A Story Of Community & Heroism ~ At The Movies With Kasey
This week, I watched two family-friendly movies that involve harrowing feats and a whole lot of water. Although Thirteen Lives is not suitable for the youngest family members, it provides a much better story than The Sea Beast does.
Based on the true events, Thirteen Lives depicts a rescue mission to free a Thai soccer team and their coach (Teeradon Supapunpinyo) from a system of caves where they were trapped when sudden, heavy rain flooded the underground network. Viggo Mortensen and Colin Farrell star as the English divers, Rick and John, who fly to Thailand to search for the boys. Joel Edgerton also appears as a doctor who assists with a risky plan to rescue the team.
Listen, I have given Colin Farrell some dreadful reviews in my time (ahem, Winter’s Tale), but he is wonderful in this movie. Allegedly, the real John Volanthen wanted Rowan Atkinson to play him, but Farrell brings a surprisingly gentle, understated demeanor to the role, giving John a big heart to ground the rescue, and balancing the cranky realism provided by Viggo Mortensen.
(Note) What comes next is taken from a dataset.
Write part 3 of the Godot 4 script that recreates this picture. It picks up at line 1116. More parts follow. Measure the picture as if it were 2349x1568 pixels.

The first half of Thirteen Lives sets up the drama at a slow pace. As the movie clocks in at over two hours, I at first thought that the production was wasting time. Then, I realized that the slow pace reflected in a small way how agonizing and frustrating the situation must have felt for the families. And then it starts to rain more.
The story is slightly weakened by focusing so much on the divers that, unlike in The 33, about the trapped Chilean miners, the audience does not get to know the boys or their parents. The ensemble of Thai actors works amazingly to create a sense of the community and the pressure that the divers are under to rescue the team, but it would have strengthened the narrative, I think, to spend a bit less time on the specifics of the cave and more on the boys as individuals so that they do not appear as mere extras in a story that is as much theirs as the rescuers. Pattrakorn Tungsupakul portrays Buahorn, mother to Chai, the smallest of the boys, and her tense performance stands in for what all of the parents must have been feeling.
The last hour of Thirteen Lives raises the stakes with both a risky plan and weather. Little details such as a child-size scuba mask matter so much and that the story is true only increases the drama. Director Ron Howard and crew expertly capture the details of the caves and the technical difficulties of the rescue, balancing a heartwarming story with a lot of suspense. Thirteen Lives is a must-see.
Thirteen Lives, an Amazon Original, was written by Wiliam Nicholson and directed by Ron Howard. It runs for 2 hours and 27 minutes and is rated PG-13 for strong language and unsettling images.
On Netflix, The Sea Beast promises a legendary journey that it barely makes good on. In the story, a young orphan, Maisie (Zaris-Angel Hator), stows away on the ship of Jacob Holland (Karl Urban), a sea monster hunter, so that she can search for the famed Red Bluster. If Holland can kill the monster, he will be made the captain of his ship. Maisie wants to find the sea beast to honor her late parents. Nothing goes exactly as they plan and the journey that follows changes everyone’s views, and their lives forever.
The style of The Sea Beast is reminiscent of How to Train Your Dragon, so fans of those movies will likely enjoy this creature feature. Despite the promise of an adventure story about sea creatures, the movie provides so much exposition that the opening sequence felt endless. Then, the story wraps up so neatly that there was little emotional payoff. For parents and kids who are looking for a family movie night, The Sea Beast provides entertainment enough, but there are more interesting and well-written movies available.